While we were drinking cheap beer and cracking our peanut shells, we noticed that the hockey game was on. As is my wont in bars when non-soccer-related sports are on the screen, I ignored it — or tried to, until our friend pointed and asked us to explain something to him.

He wasn’t confused about any particular aspect of the game, but rather the fact that the game hadn’t started yet, and yet both teams were on the ice, fighting. Even as a hockey ignoramus, I knew that this was atypical behaviour. There didn’t seem to be a reason for it.

I shrugged, bewildered. I couldn’t explain it. Who knew why they were fighting? My friend’s theory was that the teams just hated each other.

“Why is hockey so violent?” our English friend asked, as we watched the refs circle the brawlers, unable to get in close to break up the fights.

“It didn’t used to be,” I insisted, trying to rescue our sport from outsider censure, but I was aware that I didn’t really know what I was talking about. I felt certain that there had been a time in history when hockey was more about skill and speed than checks and brawling, but I couldn’t have told you when it had changed.

My friend provided a different narrative: “Fighting’s been part of hockey for a long time,” she said. That much, at least, is obviously true.

The ice was soon cleared, and we watched as a few rink attendants worked furiously, trying first to scrape and then to chip the blood off the ice. It had soaked in pretty deeply. The players sat in their boxes, breathing hard after the free-for-all.

We checked off “hockey fight” from our list of “Canadian Things.”

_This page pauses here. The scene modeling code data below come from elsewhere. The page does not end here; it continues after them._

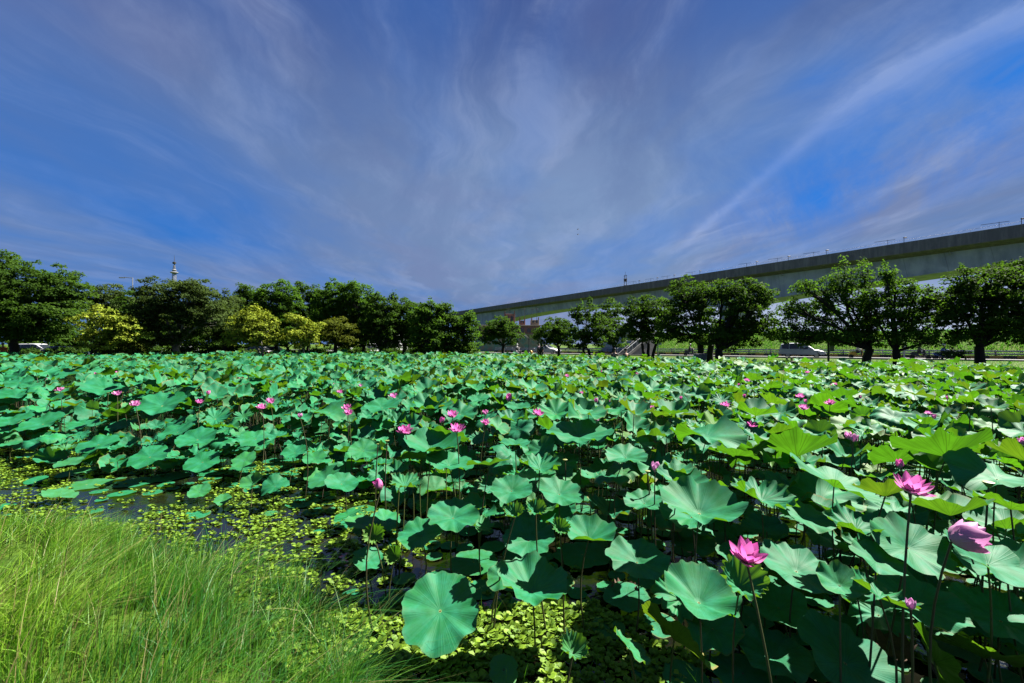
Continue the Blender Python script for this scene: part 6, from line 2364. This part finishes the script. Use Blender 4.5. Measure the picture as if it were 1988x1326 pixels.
# single blades standing in the water lettuce
n3_ = 420
X3, Y3 = rg.uniform(-1.2, 1.2, n3_), rg.uniform(2.2, 3.6, n3_)
k3 = wob(X3, Y3, 3.0, 1.0) > -.1
X3, Y3 = X3[k3], Y3[k3]
n3_ = len(X3)
V, Q, at = blades(np.stack([X3, Y3, np.full(n3_, -.02)], 1), rg.uniform(.08, .30, n3_), np.full(n3_, .005), rg.normal(size=(n3_, 2)) * .35, rg, np.clip(rg.normal(.35, .2, n3_), 0, 1), (rg.random(n3_) < .15) * 1.0, 5)
Vs.append(V); Qs.append(Q + ofs); As.append(at)
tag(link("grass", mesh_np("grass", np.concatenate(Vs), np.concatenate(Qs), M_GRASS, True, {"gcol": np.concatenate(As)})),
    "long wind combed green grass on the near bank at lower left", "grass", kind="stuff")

# rough grass on the far verge and on the flood bank
def far_grass(name, label, X, Y_, Z, h, w, dark):
    n = len(X)
    la = rg.random(n) * 6.28
    lm = rg.uniform(.1, .6, n)
    V, Q, at = blades(np.stack([X, Y_, Z], 1), h * rg.uniform(.5, 1.3, n), np.full(n, w), np.stack([np.cos(la) * lm, np.sin(la) * lm], 1), rg,
                      np.clip(.55 + .35 * wob(X, Y_, .5, 2) + rg.normal(size=n) * .2 - dark, 0, 1), (rg.random(n) < .08) * .8, 2)
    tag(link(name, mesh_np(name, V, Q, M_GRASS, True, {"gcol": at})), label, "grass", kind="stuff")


nf = 60000
Xf = rg.uniform(-70, 75, nf)
fe = np.interp(Xf, [-66, -43, -20, -2.6, 9.3, 14, 24, 60], [34, 38, 43, 40.5, 31, 25, 21, 10])
Yf = fe + rg.random(nf) ** 1.3 * 26
rel_s = (Xf - 45) * rn.x + (Yf - 45.5) * rn.y      # towards the pond from the road's centre
k = (rel_s > 4.0) & (Yf > 12)
Xf, Yf = Xf[k], Yf[k]
far_grass("verge_grass", "short grass on the far verge between pond and road", Xf, Yf, ground_z(Xf, Yf) - .02, .16, .03, 0)
nb = 70000
sb_ = rg.uniform(LS1, LS2 - 3, nb)
ob_ = rg.uniform(6.3, 17, nb)
Xb = 45 + rd.x * sb_ - rn.x * ob_
Yb = 45.5 + rd.y * sb_ - rn.y * ob_
Zb = .3 + (np.interp(ob_, OO, ZZ) - .3 + .10 * wob(Xb, Yb, .9, 2)) * sstep(-sb_, -LS2, -LS2 + 7) - .05
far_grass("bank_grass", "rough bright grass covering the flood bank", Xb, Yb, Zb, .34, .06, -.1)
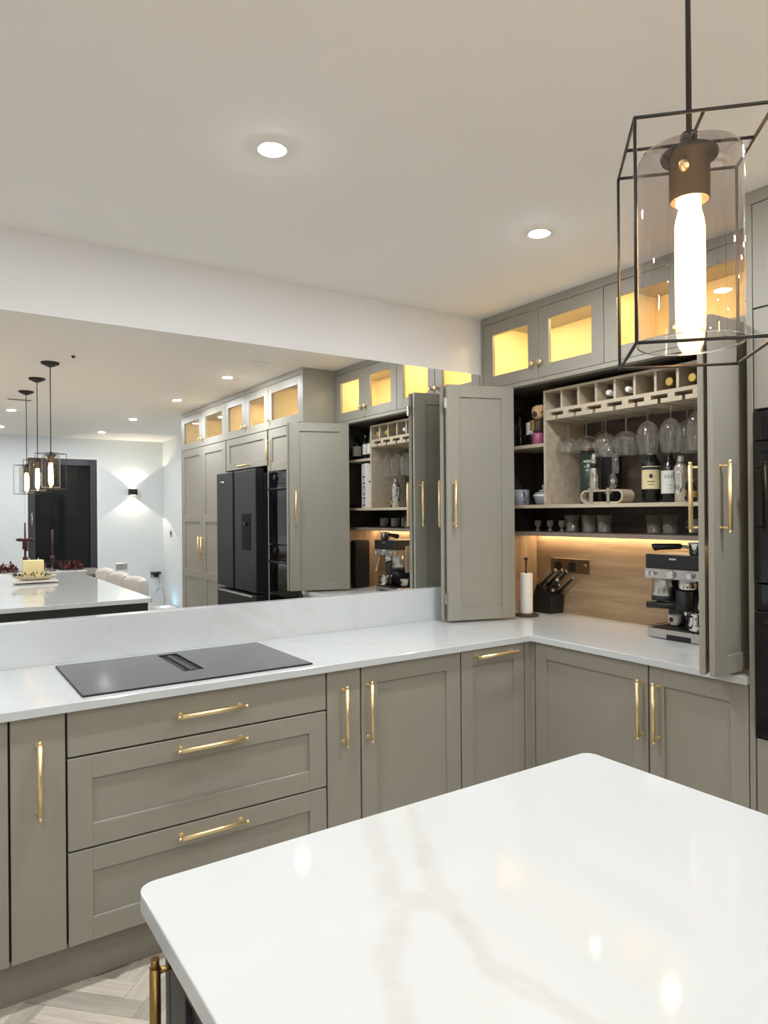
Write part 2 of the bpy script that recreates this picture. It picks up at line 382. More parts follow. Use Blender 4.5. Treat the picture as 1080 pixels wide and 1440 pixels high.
# herringbone planks, each its own piece of the floor
PWD, PLN = .0715, .3575
pm = B().box(0, PLN - .0012, 0, PWD - .0012, -FT, 0, .0008).bm
pme = bpy.data.meshes.new('plank'); pm.to_mesh(pme); pm.free(); pme.materials.append(M['plank'])
R45 = Matrix.Rotation(PI / 4, 4, 'Z'); R45i = R45.inverted()
org = Vector((.551, 2.245, 0))
cands = []
for i in range(-40, 41):
    for j in range(-8, 9):
        # classic herringbone lattice: each step moves one width along both axes; columns repeat every two lengths
        a = Vector((i * PWD + j * (PLN - 0) * 1.0 + 0, i * PWD - j * PLN, 0))
        for kind in (0, 1):
            if kind == 0: ctr = a + Vector((PLN / 2, PWD / 2, 0))
            else: ctr = a + Vector((-PWD / 2 + 0, PWD / 2 + PLN / 2 - 0, 0)) + Vector((0, 0, 0))
            cw = R45 @ ctr + org
            if -0.9 < cw.x < 2.36 and .75 < cw.y < 2.42 and not (cw.x > .5 and cw.y < .98):
                cands.append((a, kind, cw))
cands.sort(key=lambda t: (t[2] - Vector((.4, 2.0, 0))).length)
for a, kind, cw in cands[:300]:
    o = link('plank', pme, fl)
    if kind == 0: o.matrix_local = Matrix.Translation(org) @ R45 @ Matrix.Translation(a)
    else: o.matrix_local = Matrix.Translation(org) @ R45 @ Matrix.Translation(a + Vector((0, 0, 0))) @ Matrix.Rotation(PI / 2, 4, 'Z')

# ------------------------------------------------------------------ ceiling lights
DL = [(.868, 1.878, 'white recessed downlight in the ceiling above and in front of the hob'),
      (1.994, 1.888, 'white recessed downlight in the ceiling over the corner base cabinets'),
      (2.011, .623, 'white recessed downlight in front of the oven tower, nearest round ceiling detector'),
      (2.008, -.666, 'white recessed downlight in front of the tall larder doors'),
      (1.991, -2.232, 'white recessed downlight second from the wall light end of its row'),
      (1.954, -3.687, 'white recessed downlight nearest the black wall light'),
      (.767, -2.138, 'white recessed downlight just beyond the hanging pendants'),
      (.791, -3.672, 'white recessed downlight above the dining table with garland'),
      (-.32, 1.86, 'unseen white downlight added for even light, above the left end of the worktop'),  # unseen downlights from here on, added to even out the light
      (-.32, .4, 'unseen white downlight added for even light, over the aisle left of the island'),
      (-.32, -1.3, 'unseen white downlight added for even light, left of the island far end'),
      (-.32, -3.0, 'unseen white downlight added for even light, left of the dining table')]
for x, y, lb in DL:
    t = thing('ceiling_downlight', lb, 'downlight', (x, y, CEIL), group='recessed ceiling downlights')
    part('trim_ring', B().lathe([(.0368, -.001), (.0368, -.0034), (.046, -.0034), (.05, 0), (.05, .002)], (0, 0, 0), 28, caps=False), M['white'], t, local=True)
    part('lens', B().lathe([(.0365, -.002), (.036, -.0036), (.030, -.0050), (.018, -.0058), (.006, -.006)], (0, 0, 0), 24), M['down'], t, local=True, label='glowing white lens')
t = thing('smoke_detector', 'round white smoke detector on the ceiling near the tall unit end panel', 'detector', (2.028, 1.216, CEIL))
part('base', B().lathe([(.062, 0), (.062, -.012), (.055, -.018)], seg=28), M['white'], t, local=True)
part('sensor_dome', B().lathe([(.045, -.018), (.04, -.03), (.02, -.035)], seg=24), M['white'], t, local=True)
t = thing('ceiling_vent', 'small slotted white ceiling vent beyond the pendant canopies', 'vent', (.758, -1.36, CEIL))
part('vent_frame', B().box(-.11, .11, -.035, .035, -.006, 0, .002), M['white'], t, local=True)
part('slot', B().box(-.095, .095, -.022, -.006, -.0075, -.004), M['gap'], t, local=True)
part('slot', B().box(-.095, .095, .006, .022, -.0075, -.004), M['gap'], t, local=True)
tag(part('ceiling_sensor', B().lathe([(.012, 0), (.012, -.01), (.004, -.016)], (.858, .785, CEIL), 14), M['brown']), 'tiny dark sensor on the ceiling between pendants and smoke detector', 'sensor')

# wall light
t = thing('wall_light', 'black box wall light throwing beams up and down the white wall', 'wall light', (2.552, FARY, 1.796))
part('housing', B().box(-.055, .055, .006, .10, -.043, .043, .003), M['black'], t, local=True)
part('back_plate', B().box(-.035, .035, 0, .008, -.035, .035), M['black'], t, local=True)
for s in (1, -1):
    part('lens', B().box(-.035, .035, .03, .08, s * .0432, s * .0442), emit('wall_light_lens', (1, .86, .62, 1), 4), t, local=True)
    ld = bpy.data.lights.new('beam', 'SPOT'); ld.energy = SCONCE_W; ld.spot_size = math.radians(108); ld.spot_blend = .08; ld.color = (1, .86, .64); ld.shadow_soft_size = .004
    lo = bpy.data.objects.new('beam', ld); COL.objects.link(lo); lo.parent = t
    lo.location = (0, .05, s * .05); lo.rotation_euler = (0 if s < 0 else PI, 0, 0)

# ------------------------------------------------------------------ mirror, upstand, worktop
tag(part('wall_mirror', B().box(-1.4, XU + .0, YW, YW + .005, 1.06, 2.2344, .0008), M['mirror']), 'long frameless mirror along the wall above the hob', 'mirror')
tag(part('worktop_upstand', B().box(-1.0, 2.60, YW - .03, YW + .004, CT, 1.0672, .0012), M['quartz']), 'white quartz upstand along the wall under the mirror', 'upstand')
wt = B()
wt.prism([(-1.0, YF - .0201), (2.3193, YF - .0201), (2.3193, 1.2705), (RX - .001, 1.2705), (RX - .001, YW + .004), (-1.0, YW + .004)], CT - .0282, CT, bev=.002, seg=1)
tag(part('worktop', wt, M['quartz']), 'white veined L-shaped quartz worktop round the corner', 'worktop')

# hob with centre extractor
t = thing('induction_hob', 'black glass induction hob with slotted centre extractor', 'hob', (.813, 2.568, CT))
x0, x1, y0, y1 = .413, 1.214, 2.312, 2.828
vx0, vx1, vy0, vy1 = .775, .852, 2.455, 2.79
g = B(); zt, zb = CT + .0065, CT + .0005
for bx in ((x0, vx0, y0, y1), (vx1, x1, y0, y1), (vx0, vx1, y0, vy0), (vx0, vx1, vy1, y1)): g.box(*bx, zb, zt)
part('glass_plate', g, M['hob'], t)
e = B()
for bx in ((x0 - .002, x1 + .002, y0 - .002, y0), (x0 - .002, x1 + .002, y1, y1 + .002), (x0 - .002, x0, y0, y1), (x1, x1 + .002, y0, y1)): e.box(*bx, zb, zt - .0012)
part('edge_trim', e, M['black'], t)
part('vent_well', B().box(vx0, vx0 + .004, vy0, vy1, zb, zt - .0005).box(vx1 - .004, vx1, vy0, vy1, zb, zt - .0005).box(vx0, vx1, vy0, vy0 + .004, zb, zt - .0005).box(vx0, vx1, vy1 - .004, vy1, zb, zt - .0005).box(vx0, vx1, vy0, vy1, zb, zb + .0008), M['black'], t)
part('vent_bar', B().box(.803, .824, vy0 + .02, vy1 - .02, zb + .001, zt - .0005, .001), M['graphite'], t, label='grey bar down the middle of the extractor')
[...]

Our English friend shook his head in disbelief. It’s not that we weren’t entertained; we were, in a strange way, but he was still perplexed.

“If this had happened in a football match, they’d all be suspended,” he said. “Why is it so violent?”

Certainly, the participants in the brawl that began Saturday’s game have been punished — the Canucks and the Flames both received four misconducts per team. Such punishments, however, are part of North American hockey culture. They’re designed as a response to fighting, but they’re not necessarily intended to reduce or even really punish fighting, which is an integral part of the modern game.

I don’t make a secret of my indifference toward hockey as a general rule, and yet even as I write that, I am aware of hockey’s power as a Canadian institution. The things I claim to dislike about the sport when my coworkers rehash last night’s game are the same things I claim to enjoy when our Canadian men and women make it to the finals in the Winter Olympics. (I’m still jazzed about 2010.)

A myriad of marketing strategies — think Tim Hortons, Olympics advertising, even the hockey sweater — have turned hockey into a pan-Canadian concept, and that fiction is part of what makes hockey so much fun. But according to the fans, brawling seems also to be part of what makes hockey fun.

Even as I wince at the game, I sort of wish I were part of the club. Thinking about moving to Ontario, for example, would be so much nicer if I knew that I had a Canucks jersey that would be coming with me. Something that simultaneously says “British Columbia” and “Canada.”

But looking at the blood splatters on the ice, I was reminded of the violent extravagances of the professional sport, which are then passed down to the children and young adults playing at more junior levels, to devastating effect.

If this is our game, then how did it come to be in such a state? And why are we OK with accepting this kind of violence in a game that’s supposed to be about teamwork?